**Brief:** Count every line below that contains "parts", then state the total with no other output.
>> begin Data lines
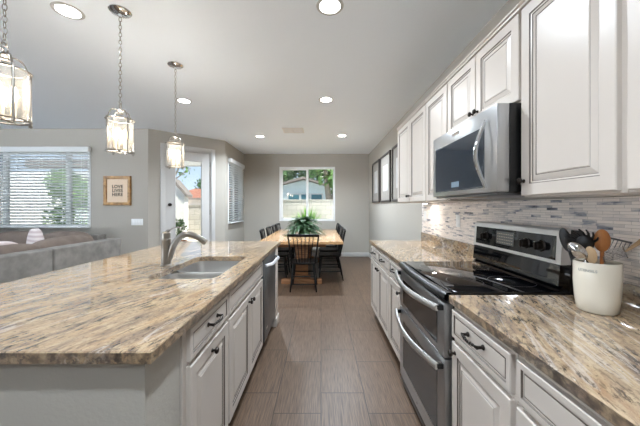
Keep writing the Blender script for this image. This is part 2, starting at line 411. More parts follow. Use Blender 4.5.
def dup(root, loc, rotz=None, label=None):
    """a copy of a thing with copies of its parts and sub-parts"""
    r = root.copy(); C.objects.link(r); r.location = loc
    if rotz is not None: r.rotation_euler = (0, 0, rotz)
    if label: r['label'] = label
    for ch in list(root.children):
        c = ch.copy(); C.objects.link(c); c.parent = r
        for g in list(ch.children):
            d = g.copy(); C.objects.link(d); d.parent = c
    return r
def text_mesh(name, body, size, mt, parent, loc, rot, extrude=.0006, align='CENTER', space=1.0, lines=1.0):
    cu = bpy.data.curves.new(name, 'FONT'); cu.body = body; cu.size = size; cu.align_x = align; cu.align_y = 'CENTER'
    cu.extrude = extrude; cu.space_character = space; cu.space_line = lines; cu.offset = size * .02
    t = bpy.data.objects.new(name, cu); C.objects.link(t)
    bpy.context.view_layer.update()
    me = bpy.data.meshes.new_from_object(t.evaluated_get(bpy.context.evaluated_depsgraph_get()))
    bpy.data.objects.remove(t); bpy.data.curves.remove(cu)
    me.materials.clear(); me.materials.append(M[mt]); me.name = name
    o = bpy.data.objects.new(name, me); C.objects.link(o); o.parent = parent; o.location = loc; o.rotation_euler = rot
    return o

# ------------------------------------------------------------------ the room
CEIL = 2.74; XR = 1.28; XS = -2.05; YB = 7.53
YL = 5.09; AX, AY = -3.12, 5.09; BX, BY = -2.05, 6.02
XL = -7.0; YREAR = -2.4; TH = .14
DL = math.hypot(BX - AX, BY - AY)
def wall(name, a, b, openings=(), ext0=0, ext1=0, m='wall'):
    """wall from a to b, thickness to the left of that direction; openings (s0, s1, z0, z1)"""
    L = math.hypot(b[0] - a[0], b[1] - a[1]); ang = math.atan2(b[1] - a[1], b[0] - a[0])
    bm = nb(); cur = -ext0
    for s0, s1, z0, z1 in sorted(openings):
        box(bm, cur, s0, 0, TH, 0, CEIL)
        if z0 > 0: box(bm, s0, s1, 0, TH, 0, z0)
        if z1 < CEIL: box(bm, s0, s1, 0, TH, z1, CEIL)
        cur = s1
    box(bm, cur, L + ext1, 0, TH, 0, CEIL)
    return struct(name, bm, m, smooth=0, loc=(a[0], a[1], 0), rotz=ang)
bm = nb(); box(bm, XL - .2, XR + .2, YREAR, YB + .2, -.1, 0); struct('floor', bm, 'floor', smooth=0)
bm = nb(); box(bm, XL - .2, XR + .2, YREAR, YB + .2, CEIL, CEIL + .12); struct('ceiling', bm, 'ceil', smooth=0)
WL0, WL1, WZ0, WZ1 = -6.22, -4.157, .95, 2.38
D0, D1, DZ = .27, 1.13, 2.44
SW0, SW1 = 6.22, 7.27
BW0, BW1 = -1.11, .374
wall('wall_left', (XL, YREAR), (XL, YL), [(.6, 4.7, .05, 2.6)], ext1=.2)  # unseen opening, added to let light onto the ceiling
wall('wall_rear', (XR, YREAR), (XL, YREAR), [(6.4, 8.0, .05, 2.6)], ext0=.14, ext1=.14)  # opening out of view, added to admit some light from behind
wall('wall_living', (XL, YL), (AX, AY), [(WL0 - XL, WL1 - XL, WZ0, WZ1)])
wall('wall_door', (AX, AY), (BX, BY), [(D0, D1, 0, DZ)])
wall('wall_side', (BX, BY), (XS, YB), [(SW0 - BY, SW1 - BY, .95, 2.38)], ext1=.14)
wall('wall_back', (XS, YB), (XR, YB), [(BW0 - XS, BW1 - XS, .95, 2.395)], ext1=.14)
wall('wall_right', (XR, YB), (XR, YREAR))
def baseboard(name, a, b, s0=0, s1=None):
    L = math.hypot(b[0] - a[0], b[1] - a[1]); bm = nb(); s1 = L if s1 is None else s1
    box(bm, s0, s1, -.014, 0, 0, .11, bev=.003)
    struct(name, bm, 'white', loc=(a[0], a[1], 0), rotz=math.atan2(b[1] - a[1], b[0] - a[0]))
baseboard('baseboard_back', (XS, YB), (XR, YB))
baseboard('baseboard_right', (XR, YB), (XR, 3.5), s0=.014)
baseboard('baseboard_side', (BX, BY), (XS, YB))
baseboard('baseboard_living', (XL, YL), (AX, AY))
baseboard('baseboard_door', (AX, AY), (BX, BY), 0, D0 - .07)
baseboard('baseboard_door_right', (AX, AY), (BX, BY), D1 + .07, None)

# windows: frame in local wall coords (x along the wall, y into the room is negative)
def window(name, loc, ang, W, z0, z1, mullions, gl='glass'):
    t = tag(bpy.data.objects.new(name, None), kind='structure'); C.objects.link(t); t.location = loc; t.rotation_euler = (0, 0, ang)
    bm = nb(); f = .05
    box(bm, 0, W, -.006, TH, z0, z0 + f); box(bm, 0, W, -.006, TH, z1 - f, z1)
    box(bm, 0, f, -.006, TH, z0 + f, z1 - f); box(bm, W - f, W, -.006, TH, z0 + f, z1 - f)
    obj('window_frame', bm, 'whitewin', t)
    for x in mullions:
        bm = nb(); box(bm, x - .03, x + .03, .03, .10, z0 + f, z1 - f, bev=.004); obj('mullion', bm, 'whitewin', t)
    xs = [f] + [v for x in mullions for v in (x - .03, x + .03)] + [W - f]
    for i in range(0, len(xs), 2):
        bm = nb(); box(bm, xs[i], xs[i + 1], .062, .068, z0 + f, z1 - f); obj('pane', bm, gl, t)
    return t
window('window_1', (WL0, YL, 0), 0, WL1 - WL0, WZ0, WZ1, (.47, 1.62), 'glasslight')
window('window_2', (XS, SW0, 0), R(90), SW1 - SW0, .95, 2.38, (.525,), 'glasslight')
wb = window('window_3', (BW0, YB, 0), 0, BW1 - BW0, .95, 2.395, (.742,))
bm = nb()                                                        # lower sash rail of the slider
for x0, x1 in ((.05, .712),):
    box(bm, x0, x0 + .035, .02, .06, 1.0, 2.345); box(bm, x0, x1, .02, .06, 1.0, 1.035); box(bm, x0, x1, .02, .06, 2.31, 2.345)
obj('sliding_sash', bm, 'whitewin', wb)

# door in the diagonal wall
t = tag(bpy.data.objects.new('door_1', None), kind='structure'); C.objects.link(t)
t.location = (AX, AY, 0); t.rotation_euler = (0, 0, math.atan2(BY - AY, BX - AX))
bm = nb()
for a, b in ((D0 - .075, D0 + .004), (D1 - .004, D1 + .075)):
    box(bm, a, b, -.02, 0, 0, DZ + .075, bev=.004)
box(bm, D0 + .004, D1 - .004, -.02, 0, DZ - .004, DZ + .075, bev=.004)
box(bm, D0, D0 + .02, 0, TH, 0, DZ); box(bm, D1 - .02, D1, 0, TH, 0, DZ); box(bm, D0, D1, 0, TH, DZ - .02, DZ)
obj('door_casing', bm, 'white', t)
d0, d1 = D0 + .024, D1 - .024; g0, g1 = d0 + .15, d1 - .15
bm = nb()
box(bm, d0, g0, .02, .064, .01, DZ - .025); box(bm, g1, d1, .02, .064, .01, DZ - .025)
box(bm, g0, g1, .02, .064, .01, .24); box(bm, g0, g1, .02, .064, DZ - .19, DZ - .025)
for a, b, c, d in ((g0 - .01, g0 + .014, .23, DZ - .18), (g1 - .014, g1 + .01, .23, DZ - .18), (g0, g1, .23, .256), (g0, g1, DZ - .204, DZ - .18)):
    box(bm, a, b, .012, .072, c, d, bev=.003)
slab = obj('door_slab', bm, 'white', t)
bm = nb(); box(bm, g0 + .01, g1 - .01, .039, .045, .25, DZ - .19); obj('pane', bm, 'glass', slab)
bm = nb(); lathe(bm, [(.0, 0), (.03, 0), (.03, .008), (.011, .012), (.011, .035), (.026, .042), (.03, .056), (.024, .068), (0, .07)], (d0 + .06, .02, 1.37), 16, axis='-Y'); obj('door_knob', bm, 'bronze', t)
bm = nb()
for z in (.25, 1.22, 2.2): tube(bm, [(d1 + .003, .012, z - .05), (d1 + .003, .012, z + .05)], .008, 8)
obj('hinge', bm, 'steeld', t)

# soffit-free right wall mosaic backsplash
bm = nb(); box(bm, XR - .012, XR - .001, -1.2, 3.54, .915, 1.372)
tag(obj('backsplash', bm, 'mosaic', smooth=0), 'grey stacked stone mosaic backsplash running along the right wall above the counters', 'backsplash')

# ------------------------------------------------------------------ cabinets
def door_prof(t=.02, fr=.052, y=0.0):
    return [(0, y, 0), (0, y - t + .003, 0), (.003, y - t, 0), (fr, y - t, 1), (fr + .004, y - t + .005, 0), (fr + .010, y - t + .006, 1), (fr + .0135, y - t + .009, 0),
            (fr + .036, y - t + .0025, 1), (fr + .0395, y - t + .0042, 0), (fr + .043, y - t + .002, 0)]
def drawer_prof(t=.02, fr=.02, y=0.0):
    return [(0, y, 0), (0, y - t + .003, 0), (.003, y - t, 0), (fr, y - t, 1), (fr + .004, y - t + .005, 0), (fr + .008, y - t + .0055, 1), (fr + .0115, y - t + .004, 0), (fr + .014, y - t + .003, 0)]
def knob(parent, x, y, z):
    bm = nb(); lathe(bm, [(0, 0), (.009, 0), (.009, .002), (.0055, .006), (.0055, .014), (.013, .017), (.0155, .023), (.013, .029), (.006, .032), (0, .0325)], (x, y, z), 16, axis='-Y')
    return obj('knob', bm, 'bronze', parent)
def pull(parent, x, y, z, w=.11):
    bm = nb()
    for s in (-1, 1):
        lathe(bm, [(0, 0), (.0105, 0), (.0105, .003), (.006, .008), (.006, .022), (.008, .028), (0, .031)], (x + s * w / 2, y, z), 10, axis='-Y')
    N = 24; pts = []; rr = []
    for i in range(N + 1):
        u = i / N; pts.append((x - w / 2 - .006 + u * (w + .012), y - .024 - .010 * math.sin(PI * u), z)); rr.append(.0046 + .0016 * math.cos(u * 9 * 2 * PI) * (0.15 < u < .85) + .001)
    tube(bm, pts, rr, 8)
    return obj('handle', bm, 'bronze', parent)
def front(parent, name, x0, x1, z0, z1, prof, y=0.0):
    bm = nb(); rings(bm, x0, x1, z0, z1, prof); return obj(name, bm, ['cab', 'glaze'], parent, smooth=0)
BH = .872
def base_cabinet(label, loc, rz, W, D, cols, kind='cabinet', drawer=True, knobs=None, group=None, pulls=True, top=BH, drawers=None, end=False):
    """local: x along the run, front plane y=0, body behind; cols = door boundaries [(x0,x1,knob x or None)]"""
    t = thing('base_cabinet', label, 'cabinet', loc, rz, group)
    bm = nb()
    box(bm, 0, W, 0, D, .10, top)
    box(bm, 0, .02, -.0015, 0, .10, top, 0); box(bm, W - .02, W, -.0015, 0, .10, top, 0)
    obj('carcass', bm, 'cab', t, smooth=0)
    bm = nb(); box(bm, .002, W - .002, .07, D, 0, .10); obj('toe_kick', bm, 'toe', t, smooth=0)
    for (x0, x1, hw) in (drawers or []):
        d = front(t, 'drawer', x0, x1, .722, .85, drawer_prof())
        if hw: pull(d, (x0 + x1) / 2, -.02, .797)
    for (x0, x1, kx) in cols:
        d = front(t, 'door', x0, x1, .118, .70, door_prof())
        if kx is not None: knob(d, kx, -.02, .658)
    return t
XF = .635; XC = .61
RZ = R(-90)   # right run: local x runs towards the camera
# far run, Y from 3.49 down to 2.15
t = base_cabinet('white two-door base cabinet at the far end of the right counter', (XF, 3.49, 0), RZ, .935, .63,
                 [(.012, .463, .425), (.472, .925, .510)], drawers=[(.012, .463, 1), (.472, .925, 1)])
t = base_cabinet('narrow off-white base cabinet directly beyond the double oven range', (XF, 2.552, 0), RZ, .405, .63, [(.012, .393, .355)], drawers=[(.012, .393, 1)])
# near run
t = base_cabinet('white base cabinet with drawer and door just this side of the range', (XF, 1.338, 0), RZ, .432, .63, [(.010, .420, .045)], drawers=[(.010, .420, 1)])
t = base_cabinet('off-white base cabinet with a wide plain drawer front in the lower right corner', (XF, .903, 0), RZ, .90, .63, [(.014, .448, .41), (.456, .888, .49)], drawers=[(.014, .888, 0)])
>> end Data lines
**Expected answer:** 2